DIRECTIONS
Write the material out again in full, exactly.

DATASET SECTION

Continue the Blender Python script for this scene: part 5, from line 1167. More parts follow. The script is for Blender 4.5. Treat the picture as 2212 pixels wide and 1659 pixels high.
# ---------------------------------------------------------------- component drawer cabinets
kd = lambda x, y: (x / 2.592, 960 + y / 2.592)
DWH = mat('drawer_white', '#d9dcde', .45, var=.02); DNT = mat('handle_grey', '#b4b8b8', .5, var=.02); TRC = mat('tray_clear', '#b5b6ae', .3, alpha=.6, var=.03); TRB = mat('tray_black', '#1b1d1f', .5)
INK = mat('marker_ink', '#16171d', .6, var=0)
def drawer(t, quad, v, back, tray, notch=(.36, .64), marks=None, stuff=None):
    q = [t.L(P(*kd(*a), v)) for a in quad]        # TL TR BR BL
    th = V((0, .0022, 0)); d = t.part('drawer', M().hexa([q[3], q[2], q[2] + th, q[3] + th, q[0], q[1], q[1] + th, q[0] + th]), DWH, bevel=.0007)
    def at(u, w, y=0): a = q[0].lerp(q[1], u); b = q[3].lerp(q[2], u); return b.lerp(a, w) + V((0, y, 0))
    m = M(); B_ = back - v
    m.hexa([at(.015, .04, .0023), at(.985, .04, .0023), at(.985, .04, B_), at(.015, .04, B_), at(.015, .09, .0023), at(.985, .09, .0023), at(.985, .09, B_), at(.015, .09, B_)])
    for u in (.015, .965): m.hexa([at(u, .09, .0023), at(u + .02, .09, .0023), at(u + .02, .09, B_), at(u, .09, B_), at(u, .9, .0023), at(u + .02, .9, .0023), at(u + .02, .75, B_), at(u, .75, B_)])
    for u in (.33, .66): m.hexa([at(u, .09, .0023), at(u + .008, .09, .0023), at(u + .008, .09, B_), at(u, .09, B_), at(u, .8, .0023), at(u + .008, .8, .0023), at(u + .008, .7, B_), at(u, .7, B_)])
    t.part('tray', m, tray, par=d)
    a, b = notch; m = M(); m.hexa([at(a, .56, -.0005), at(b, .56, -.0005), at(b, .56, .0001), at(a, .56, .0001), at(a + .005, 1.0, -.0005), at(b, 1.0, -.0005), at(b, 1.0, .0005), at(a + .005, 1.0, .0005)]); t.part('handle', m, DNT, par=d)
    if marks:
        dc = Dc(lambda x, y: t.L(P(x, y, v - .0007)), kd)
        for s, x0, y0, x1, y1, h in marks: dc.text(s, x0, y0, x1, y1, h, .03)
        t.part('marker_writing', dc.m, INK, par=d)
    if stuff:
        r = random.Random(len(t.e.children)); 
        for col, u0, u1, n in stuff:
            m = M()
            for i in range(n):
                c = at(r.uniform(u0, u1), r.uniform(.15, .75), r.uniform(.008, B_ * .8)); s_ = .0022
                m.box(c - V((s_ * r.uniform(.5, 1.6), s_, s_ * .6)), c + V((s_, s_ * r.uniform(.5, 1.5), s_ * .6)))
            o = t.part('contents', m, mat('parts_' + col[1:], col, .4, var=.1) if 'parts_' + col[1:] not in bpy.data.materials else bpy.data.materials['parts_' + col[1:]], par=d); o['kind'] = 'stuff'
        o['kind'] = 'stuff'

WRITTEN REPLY
Continue the Blender Python script for this scene: part 5, from line 1167. More parts follow. The script is for Blender 4.5. Treat the picture as 2212 pixels wide and 1659 pixels high.
# ---------------------------------------------------------------- component drawer cabinets
kd = lambda x, y: (x / 2.592, 960 + y / 2.592)
DWH = mat('drawer_white', '#d9dcde', .45, var=.02); DNT = mat('handle_grey', '#b4b8b8', .5, var=.02); TRC = mat('tray_clear', '#b5b6ae', .3, alpha=.6, var=.03); TRB = mat('tray_black', '#1b1d1f', .5)
INK = mat('marker_ink', '#16171d', .6, var=0)
def drawer(t, quad, v, back, tray, notch=(.36, .64), marks=None, stuff=None):
    q = [t.L(P(*kd(*a), v)) for a in quad]        # TL TR BR BL
    th = V((0, .0022, 0)); d = t.part('drawer', M().hexa([q[3], q[2], q[2] + th, q[3] + th, q[0], q[1], q[1] + th, q[0] + th]), DWH, bevel=.0007)
    def at(u, w, y=0): a = q[0].lerp(q[1], u); b = q[3].lerp(q[2], u); return b.lerp(a, w) + V((0, y, 0))
    m = M(); B_ = back - v
    m.hexa([at(.015, .04, .0023), at(.985, .04, .0023), at(.985, .04, B_), at(.015, .04, B_), at(.015, .09, .0023), at(.985, .09, .0023), at(.985, .09, B_), at(.015, .09, B_)])
    for u in (.015, .965): m.hexa([at(u, .09, .0023), at(u + .02, .09, .0023), at(u + .02, .09, B_), at(u, .09, B_), at(u, .9, .0023), at(u + .02, .9, .0023), at(u + .02, .75, B_), at(u, .75, B_)])
    for u in (.33, .66): m.hexa([at(u, .09, .0023), at(u + .008, .09, .0023), at(u + .008, .09, B_), at(u, .09, B_), at(u, .8, .0023), at(u + .008, .8, .0023), at(u + .008, .7, B_), at(u, .7, B_)])
    t.part('tray', m, tray, par=d)
    a, b = notch; m = M(); m.hexa([at(a, .56, -.0005), at(b, .56, -.0005), at(b, .56, .0001), at(a, .56, .0001), at(a + .005, 1.0, -.0005), at(b, 1.0, -.0005), at(b, 1.0, .0005), at(a + .005, 1.0, .0005)]); t.part('handle', m, DNT, par=d)
    if marks:
        dc = Dc(lambda x, y: t.L(P(x, y, v - .0007)), kd)
        for s, x0, y0, x1, y1, h in marks: dc.text(s, x0, y0, x1, y1, h, .03)
        t.part('marker_writing', dc.m, INK, par=d)
    if stuff:
        r = random.Random(len(t.e.children)); 
        for col, u0, u1, n in stuff:
            m = M()
            for i in range(n):
                c = at(r.uniform(u0, u1), r.uniform(.15, .75), r.uniform(.008, B_ * .8)); s_ = .0022
                m.box(c - V((s_ * r.uniform(.5, 1.6), s_, s_ * .6)), c + V((s_, s_ * r.uniform(.5, 1.5), s_ * .6)))
            o = t.part('contents', m, mat('parts_' + col[1:], col, .4, var=.1) if 'parts_' + col[1:] not in bpy.data.materials else bpy.data.materials['parts_' + col[1:]], par=d); o['kind'] = 'stuff'
        o['kind'] = 'stuff'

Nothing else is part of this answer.